Gegen alle Unglücksprofeten und Katastrophennarren sagt das Evangelium: am Ende der Geschichte und der Welt wie auch am Ende eines jeden persönlichen Lebens steht nichts anderes als der Herr: der Menschensohn. In der Sprache des Matthäus ist das der erhöhte Jesus, der Auferstandene. Er ist der Herr über Zeit und Raum. Und dies ist etwas zutiefst Tröstliches, nicht etwas, was Angst und Schrecken einjagt. 

Dass uns versprochen ist, dass ER das Ziel der Welt und der Geschichte ist, bestimmt dann allerdings auch die Art und Weise, wie Menschen leben und sich auf sein Kommen vorbereiten. 

Manche Menschen verengen den Blickwinkel auf das Heute.
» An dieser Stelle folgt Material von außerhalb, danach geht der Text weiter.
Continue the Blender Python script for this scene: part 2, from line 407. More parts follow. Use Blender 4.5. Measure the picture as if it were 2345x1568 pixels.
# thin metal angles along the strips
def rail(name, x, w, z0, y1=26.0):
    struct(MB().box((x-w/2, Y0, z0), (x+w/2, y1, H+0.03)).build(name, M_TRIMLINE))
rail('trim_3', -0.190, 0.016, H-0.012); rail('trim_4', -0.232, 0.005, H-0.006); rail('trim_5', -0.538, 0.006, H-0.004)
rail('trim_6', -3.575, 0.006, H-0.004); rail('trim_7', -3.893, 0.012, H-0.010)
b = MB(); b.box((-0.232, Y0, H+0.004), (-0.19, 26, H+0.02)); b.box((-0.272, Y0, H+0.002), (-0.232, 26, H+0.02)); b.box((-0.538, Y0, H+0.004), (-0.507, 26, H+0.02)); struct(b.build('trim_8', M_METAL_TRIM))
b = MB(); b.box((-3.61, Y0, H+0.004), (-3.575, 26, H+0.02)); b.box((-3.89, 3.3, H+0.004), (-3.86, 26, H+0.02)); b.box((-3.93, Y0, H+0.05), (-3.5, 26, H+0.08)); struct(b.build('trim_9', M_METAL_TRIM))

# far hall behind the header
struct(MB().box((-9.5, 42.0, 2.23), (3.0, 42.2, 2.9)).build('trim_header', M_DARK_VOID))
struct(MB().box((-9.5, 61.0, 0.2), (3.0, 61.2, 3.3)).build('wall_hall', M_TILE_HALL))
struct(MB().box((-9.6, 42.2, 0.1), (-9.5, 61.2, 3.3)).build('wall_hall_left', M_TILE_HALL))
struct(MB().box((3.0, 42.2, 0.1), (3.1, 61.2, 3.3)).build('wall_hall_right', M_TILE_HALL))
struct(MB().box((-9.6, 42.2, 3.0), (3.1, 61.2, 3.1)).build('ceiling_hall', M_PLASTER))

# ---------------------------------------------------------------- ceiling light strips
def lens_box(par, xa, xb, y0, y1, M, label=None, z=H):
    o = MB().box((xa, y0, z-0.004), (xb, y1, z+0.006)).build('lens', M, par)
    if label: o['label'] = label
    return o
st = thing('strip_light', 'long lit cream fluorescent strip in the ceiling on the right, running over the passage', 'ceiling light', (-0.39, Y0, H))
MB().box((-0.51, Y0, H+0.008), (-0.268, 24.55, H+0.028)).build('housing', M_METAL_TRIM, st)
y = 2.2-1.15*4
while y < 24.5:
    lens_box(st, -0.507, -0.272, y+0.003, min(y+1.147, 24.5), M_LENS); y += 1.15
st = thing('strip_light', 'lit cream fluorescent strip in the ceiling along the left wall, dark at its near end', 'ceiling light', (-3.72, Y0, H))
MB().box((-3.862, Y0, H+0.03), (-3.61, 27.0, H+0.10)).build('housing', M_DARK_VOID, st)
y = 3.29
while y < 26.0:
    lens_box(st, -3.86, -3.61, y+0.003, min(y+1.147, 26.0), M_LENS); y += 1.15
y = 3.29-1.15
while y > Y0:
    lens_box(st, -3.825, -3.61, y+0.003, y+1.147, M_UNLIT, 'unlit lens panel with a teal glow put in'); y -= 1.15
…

Wo keine Sehnsucht mehr ist, ist auch keine Erwartung, keine hoffnungsvolle Einstellung bezüglich der Zukunft.  

So breiten sich bei den einen Unsicherheit und Zweifel aus, bei den anderen eine “Nach uns die Sintflut”-Haltung.

Sich sehnen, Ausschau halten nach dem, was kommen wird, heißt: auf Gott warten. Darum schärfen sie ihre Sinne für die wirklichen Aufgaben heute, halten Augen und Ohren offen, sind hellhörig und hellsichtig. Sie lassen sich nicht einlullen. 
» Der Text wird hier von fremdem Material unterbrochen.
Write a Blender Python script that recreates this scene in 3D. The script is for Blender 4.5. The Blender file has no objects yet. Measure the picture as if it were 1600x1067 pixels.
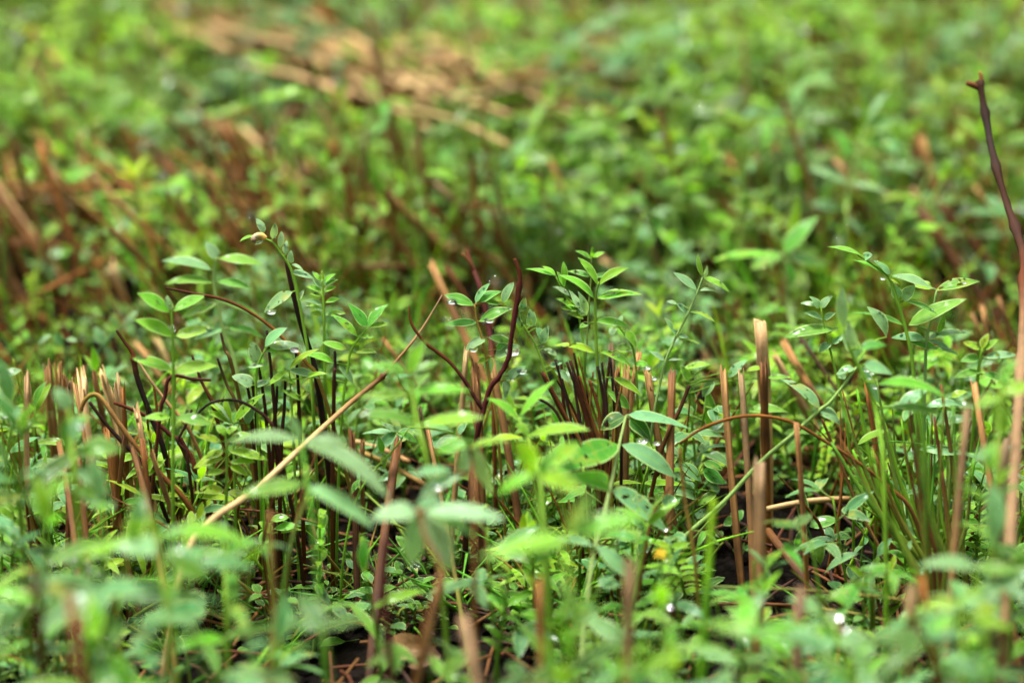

Wachsamkeit ist die Lebenshaltung, die uns Christen gut steht. Wachsame Menschen nehmen die Zeit als Geschenk an; heiligen die Zeit, indem sie sich der Erneuerung der ganzen Wirklichkeit öffnen. Sie nutzen ihr Leben, um der Botschaft Jesu gemäß zu leben. Weil sie sich immer wieder Gottes Barmherzigkeit, Güte und Liebe in Erinnerung rufen, nutzen sie die Zeit, um das Empfangene weiterzugeben, indem sie sich ihren Nächsten in Liebe zuwenden und die Talente und Fähigkeiten, die ihnen geschenkt sind, einsetzen.

Sie bleiben sich selbst, einander und allem Guten treu; gewöhnen sich ab, was nicht wesentlich ist und was im Weg steht, um wachsen zu können. Sie verankern sich in dem, um das es wirklich geht. Und wenn sie fragen: “Zu wem sollen wir gehen?” fügen sie hinzu: “Du allein hast Worte ewigen Lebens”. So leben sie zielgerichtet, leben auf den Herrn hin, der uns Menschen und unserer Welt immer schon entgegenkommt. 

Das Ziel bestimmt den Weg der Christen durch die Zeit. Dass wir uns wieder darauf besinnen, dazu ist die Adventszeit da.